— DO THIS —
Reproduce the data below in full and exclude every picture.
::::::::::
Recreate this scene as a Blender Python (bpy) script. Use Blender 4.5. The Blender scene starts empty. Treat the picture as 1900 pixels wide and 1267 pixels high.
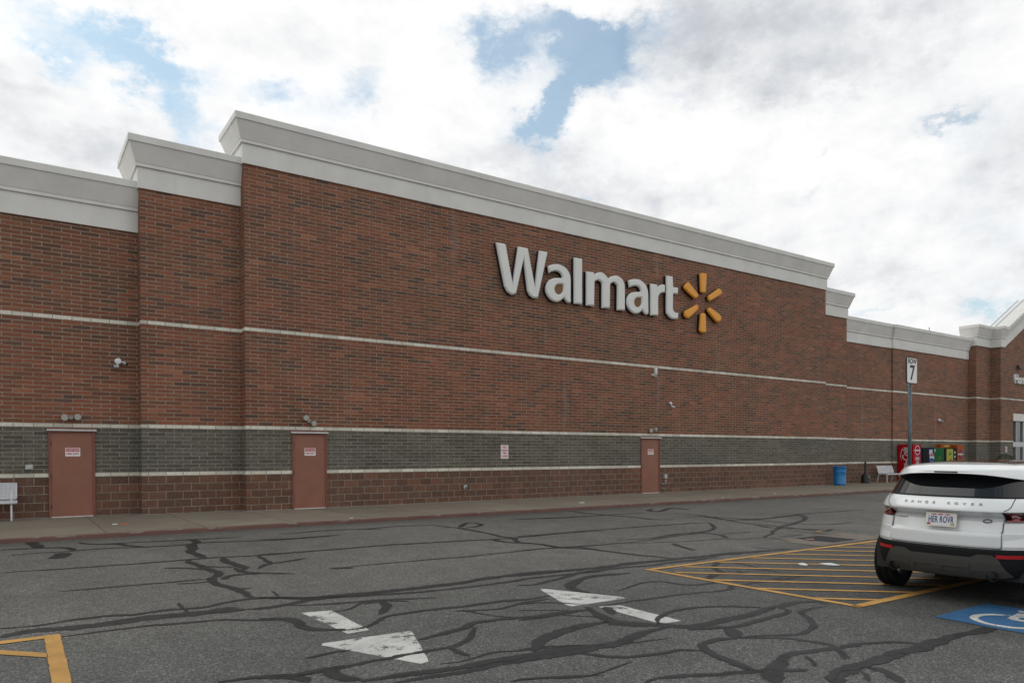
import bpy, bmesh, math, random
from mathutils import Vector, Matrix
from mathutils import noise as mn
random.seed(7)
sc = bpy.context.scene
COL = sc.collection
R = math.radians

# ---------------------------------------------------------------- camera
CAM_H = 1.536
FPX, YAW, PITCH, ROLL = 1346.71, 0.602008604, -0.007931892, -0.004042101
cam_d = bpy.data.cameras.new('camera'); cam = bpy.data.objects.new('camera', cam_d); COL.objects.link(cam)
fw0 = Vector((math.sin(YAW), math.cos(YAW), 0)); r0 = Vector((math.cos(YAW), -math.sin(YAW), 0)); up0 = Vector((0, 0, 1))
fw = fw0*math.cos(PITCH)+up0*math.sin(PITCH); upv = -fw0*math.sin(PITCH)+up0*math.cos(PITCH)
rv = r0*math.cos(ROLL)+upv*math.sin(ROLL); uv_ = -r0*math.sin(ROLL)+upv*math.cos(ROLL)
M4 = Matrix((rv, uv_, -fw)).transposed().to_4x4(); M4.translation = (0, 0, CAM_H)
cam.matrix_world = M4
cam_d.sensor_width = 36; cam_d.lens = FPX*36/1900
cam_d.shift_y = (856.657-633.5)/1900
cam_d.clip_end = 3000
sc.camera = cam

# ---------------------------------------------------------------- exposure, sun
sc.view_settings.view_transform = 'Standard'; sc.view_settings.look = 'None'
sc.view_settings.exposure = 0.0; sc.view_settings.gamma = 1
SUN_EL, SUN_AZ = R(52), R(-38)       # azimuth from +Y towards +X: behind the building, to the left
sd = bpy.data.lights.new('sun', 'SUN'); sun = bpy.data.objects.new('sun', sd); COL.objects.link(sun)
sd.energy = 0.85; sd.angle = R(60); sd.color = (1, .95, .87)
sdir = Vector((math.sin(SUN_AZ)*math.cos(SUN_EL), math.cos(SUN_AZ)*math.cos(SUN_EL), math.sin(SUN_EL)))
sun.rotation_euler = sdir.to_track_quat('Z', 'Y').to_euler(); sun.location = (0, 0, 40)

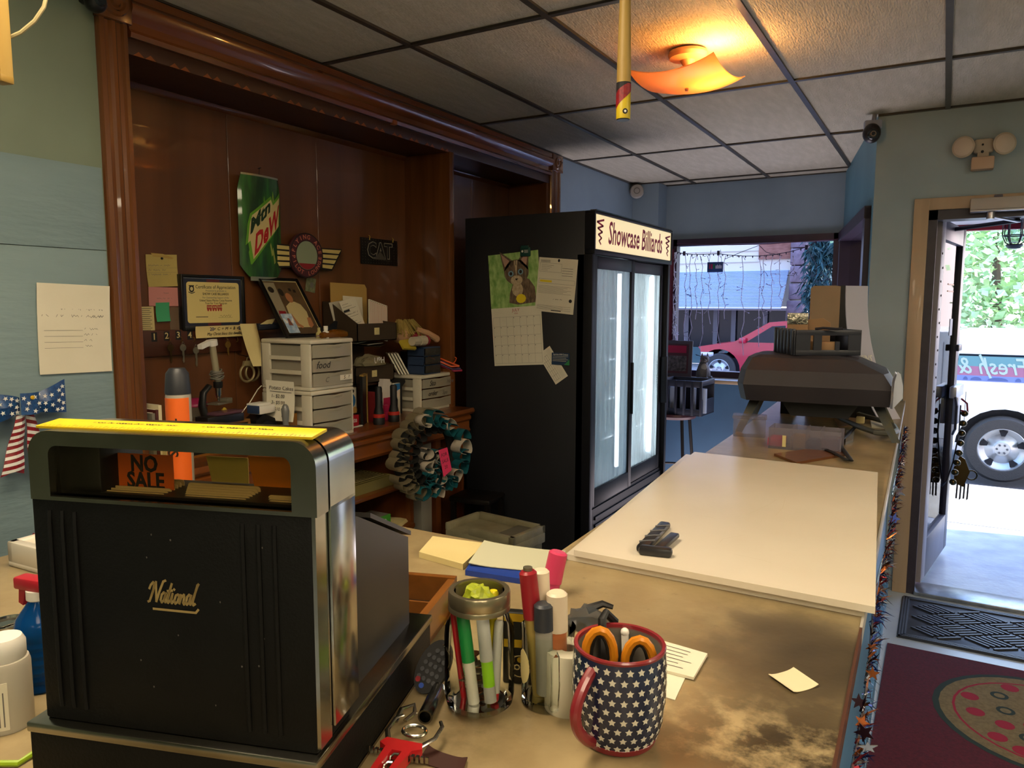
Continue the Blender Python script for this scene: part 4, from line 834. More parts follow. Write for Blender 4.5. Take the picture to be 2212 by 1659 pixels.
# small things round the flashlights
q = B(); q.prism([(-.035, 0), (.035, 0), (.035, .14), (.02, .19), (-.03, .195), (-.035, .15)], 0, .03, 'y'); t = tag(q.obj('blister_pack', mat('white magenta pack', 'c9c2b8', .4), loc=(-2.375, 2.86, DZ), rot=(0, 0, LW)), 'white and magenta pack behind the right flashlight', 'pack')
q = B(); rects(q, [(-.033, .033, .02, .10)], -.001); q.obj('magenta_print', m_mag, t, smooth=0)
q = B(); q.box(-.028, .028, 0, .02, 0, .165, .001); t = tag(q.obj('tool_card', m_food, loc=(-2.37, 2.925, DZ), rot=(0, 0, LW)), 'white tool card with blue corner right of the flashlights', 'card')
q = B(); poly2(q, [(-.027, .12), (.027, .135), (.027, .164), (-.02, .164)], -.001); q.obj('blue_print', mat('blue disc print', '2a6aa0', .5), t, smooth=0); q = B(); poly2(q, [(-.006, .03), (.006, .03), (.008, .08), (0, .10), (-.008, .08)], -.001); q.obj('tool_print', m_ink, t, smooth=0); b = B(); rects(b, [(-.02, .015, .02-k*.005, .0215-k*.005) for k in range(4)], -.001); b.obj('print', m_inkg, t, smooth=0)
q = B(); q.prism([(-.02, 0), (.02, 0), (.022, .14), (.05, .16), (.045, .175), (-.05, .19), (-.06, .175), (-.018, .16)], 0, .015, 'y'); tag(q.obj('staple_gun', m_rub, loc=(-2.40, 2.985, DZ), rot=(0, 0, LW)), 'black tool standing behind the white tool card', 'tool')
q = B(); q.box(-.015, .015, 0, .02, 0, .04, .003).box(-.013, .013, .002, .018, .04, .075, .003); tag(q.obj('lighter', mat('pink lighter', 'c02a58', .35), loc=(-2.315, 2.785, DZ), rot=(0, 0, LW)), 'pink and white pack between the two flashlights', 'lighter')
q = B(); q.box(-.011, .011, 0, .10, 0, .145, .001); tag(q.obj('red_book', mat('dark red spine', '6a1a1c', .5), loc=(-2.295, 2.715, DZ), rot=(0, 0, LW)), 'dark red spined book behind the left flashlight', 'book')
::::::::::
— WRITTEN ANSWER —
Recreate this scene as a Blender Python (bpy) script. Use Blender 4.5. The Blender scene starts empty. Treat the picture as 1900 pixels wide and 1267 pixels high.
import bpy, bmesh, math, random
from mathutils import Vector, Matrix
from mathutils import noise as mn
random.seed(7)
sc = bpy.context.scene
COL = sc.collection
R = math.radians

# ---------------------------------------------------------------- camera
CAM_H = 1.536
FPX, YAW, PITCH, ROLL = 1346.71, 0.602008604, -0.007931892, -0.004042101
cam_d = bpy.data.cameras.new('camera'); cam = bpy.data.objects.new('camera', cam_d); COL.objects.link(cam)
fw0 = Vector((math.sin(YAW), math.cos(YAW), 0)); r0 = Vector((math.cos(YAW), -math.sin(YAW), 0)); up0 = Vector((0, 0, 1))
fw = fw0*math.cos(PITCH)+up0*math.sin(PITCH); upv = -fw0*math.sin(PITCH)+up0*math.cos(PITCH)
rv = r0*math.cos(ROLL)+upv*math.sin(ROLL); uv_ = -r0*math.sin(ROLL)+upv*math.cos(ROLL)
M4 = Matrix((rv, uv_, -fw)).transposed().to_4x4(); M4.translation = (0, 0, CAM_H)
cam.matrix_world = M4
cam_d.sensor_width = 36; cam_d.lens = FPX*36/1900
cam_d.shift_y = (856.657-633.5)/1900
cam_d.clip_end = 3000
sc.camera = cam

# ---------------------------------------------------------------- exposure, sun
sc.view_settings.view_transform = 'Standard'; sc.view_settings.look = 'None'
sc.view_settings.exposure = 0.0; sc.view_settings.gamma = 1
SUN_EL, SUN_AZ = R(52), R(-38)       # azimuth from +Y towards +X: behind the building, to the left
sd = bpy.data.lights.new('sun', 'SUN'); sun = bpy.data.objects.new('sun', sd); COL.objects.link(sun)
sd.energy = 0.85; sd.angle = R(60); sd.color = (1, .95, .87)
sdir = Vector((math.sin(SUN_AZ)*math.cos(SUN_EL), math.cos(SUN_AZ)*math.cos(SUN_EL), math.sin(SUN_EL)))
sun.rotation_euler = sdir.to_track_quat('Z', 'Y').to_euler(); sun.location = (0, 0, 40)

Continue the Blender Python script for this scene: part 4, from line 834. More parts follow. Write for Blender 4.5. Take the picture to be 2212 by 1659 pixels.
# small things round the flashlights
q = B(); q.prism([(-.035, 0), (.035, 0), (.035, .14), (.02, .19), (-.03, .195), (-.035, .15)], 0, .03, 'y'); t = tag(q.obj('blister_pack', mat('white magenta pack', 'c9c2b8', .4), loc=(-2.375, 2.86, DZ), rot=(0, 0, LW)), 'white and magenta pack behind the right flashlight', 'pack')
q = B(); rects(q, [(-.033, .033, .02, .10)], -.001); q.obj('magenta_print', m_mag, t, smooth=0)
q = B(); q.box(-.028, .028, 0, .02, 0, .165, .001); t = tag(q.obj('tool_card', m_food, loc=(-2.37, 2.925, DZ), rot=(0, 0, LW)), 'white tool card with blue corner right of the flashlights', 'card')
q = B(); poly2(q, [(-.027, .12), (.027, .135), (.027, .164), (-.02, .164)], -.001); q.obj('blue_print', mat('blue disc print', '2a6aa0', .5), t, smooth=0); q = B(); poly2(q, [(-.006, .03), (.006, .03), (.008, .08), (0, .10), (-.008, .08)], -.001); q.obj('tool_print', m_ink, t, smooth=0); b = B(); rects(b, [(-.02, .015, .02-k*.005, .0215-k*.005) for k in range(4)], -.001); b.obj('print', m_inkg, t, smooth=0)
q = B(); q.prism([(-.02, 0), (.02, 0), (.022, .14), (.05, .16), (.045, .175), (-.05, .19), (-.06, .175), (-.018, .16)], 0, .015, 'y'); tag(q.obj('staple_gun', m_rub, loc=(-2.40, 2.985, DZ), rot=(0, 0, LW)), 'black tool standing behind the white tool card', 'tool')
q = B(); q.box(-.015, .015, 0, .02, 0, .04, .003).box(-.013, .013, .002, .018, .04, .075, .003); tag(q.obj('lighter', mat('pink lighter', 'c02a58', .35), loc=(-2.315, 2.785, DZ), rot=(0, 0, LW)), 'pink and white pack between the two flashlights', 'lighter')
q = B(); q.box(-.011, .011, 0, .10, 0, .145, .001); tag(q.obj('red_book', mat('dark red spine', '6a1a1c', .5), loc=(-2.295, 2.715, DZ), rot=(0, 0, LW)), 'dark red spined book behind the left flashlight', 'book')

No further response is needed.